Reassociate began as a critical response to the "Barbenheimer" meme, which used bright pink images of nuclear explosions to celebrate the simultaneous box-office release of Barbie and Oppenheimer, overlooking the imperial and genocidal legacy of nuclear weapons. Looking at this and other examples of contemporary media, it became clear that the human reality of nuclear destruction had faded from view, becoming little more than the punchline to a throwaway joke. If we forget the horror of these weapons, how will we know never to use them again?
The effects of nuclear weapons are not limited to Hiroshima and Nagasaki. They are shared by communities affected by atomic testing around the world (known in Japan as the Global Hibakusha), most of whom live in the Global South. For many, these devastating impacts continue across generations, reminding us that nuclear violence is not simply a historical event but an ongoing legacy.
As I developed this work, Israel's genocide in Gaza made these questions feel even more urgent. Public statements by Israeli ministers expressing openness to the use of nuclear weapons on the Palestinian people echoed the logic that has long been used to justify mass violence against civilian populations, showing that this legacy is not confined to the past. Witnessing these events unfold in real time reinforced the central question behind this work: how repeated use of images and symbols of war to convey mundane messages can distance us from the lived reality of mass violence.

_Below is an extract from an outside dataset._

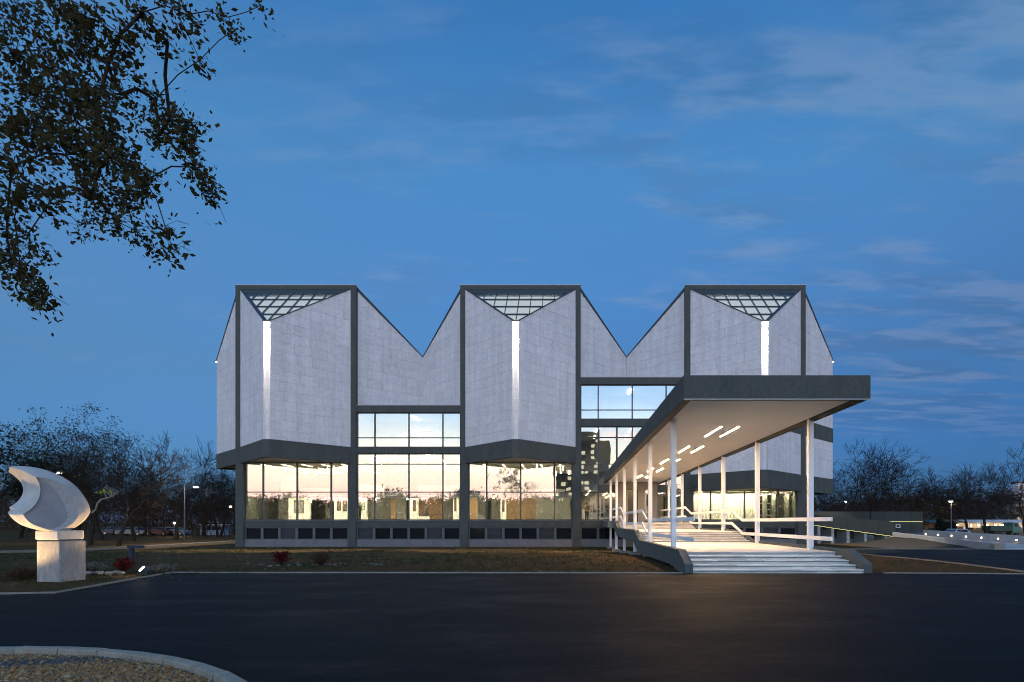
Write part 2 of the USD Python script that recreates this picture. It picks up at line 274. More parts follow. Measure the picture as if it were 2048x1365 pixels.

The installation brings together numerous hariko (Japanese papier mâché) dolls inspired by memoirs from an atomic bomb survivors' archive with animation informed by research into war, colonialism, and a research trip to Hiroshima. Together, these fragmented works invite viewers to make connections across time and place rather than encounter these events as a single linear narrative.
Reassociate suggests that cycles of violence persist because we separate past atrocities from those unfolding in the present. Through quiet, abstract craft it challenges the loud repetition of violent symbols in popular discourse and asks us to reconsider their use.
ABOUT THE ARTIST
Yasuko Toda is a Japanese artist and illustrator based in Naarm. Yasuko’s work draws from the formative experiences of growing up in Tokyo, her interests in the Arab culture, and her emigration to Australia. From these emerges a thematic palette of issues as seemingly disparate as Islamophobia, feminism, being Asian, and climate change. Her strength is her ability to express complex issues very honestly, yet softly. Yasuko’s practice is primarily in illustration, zines, animation and comics/manga.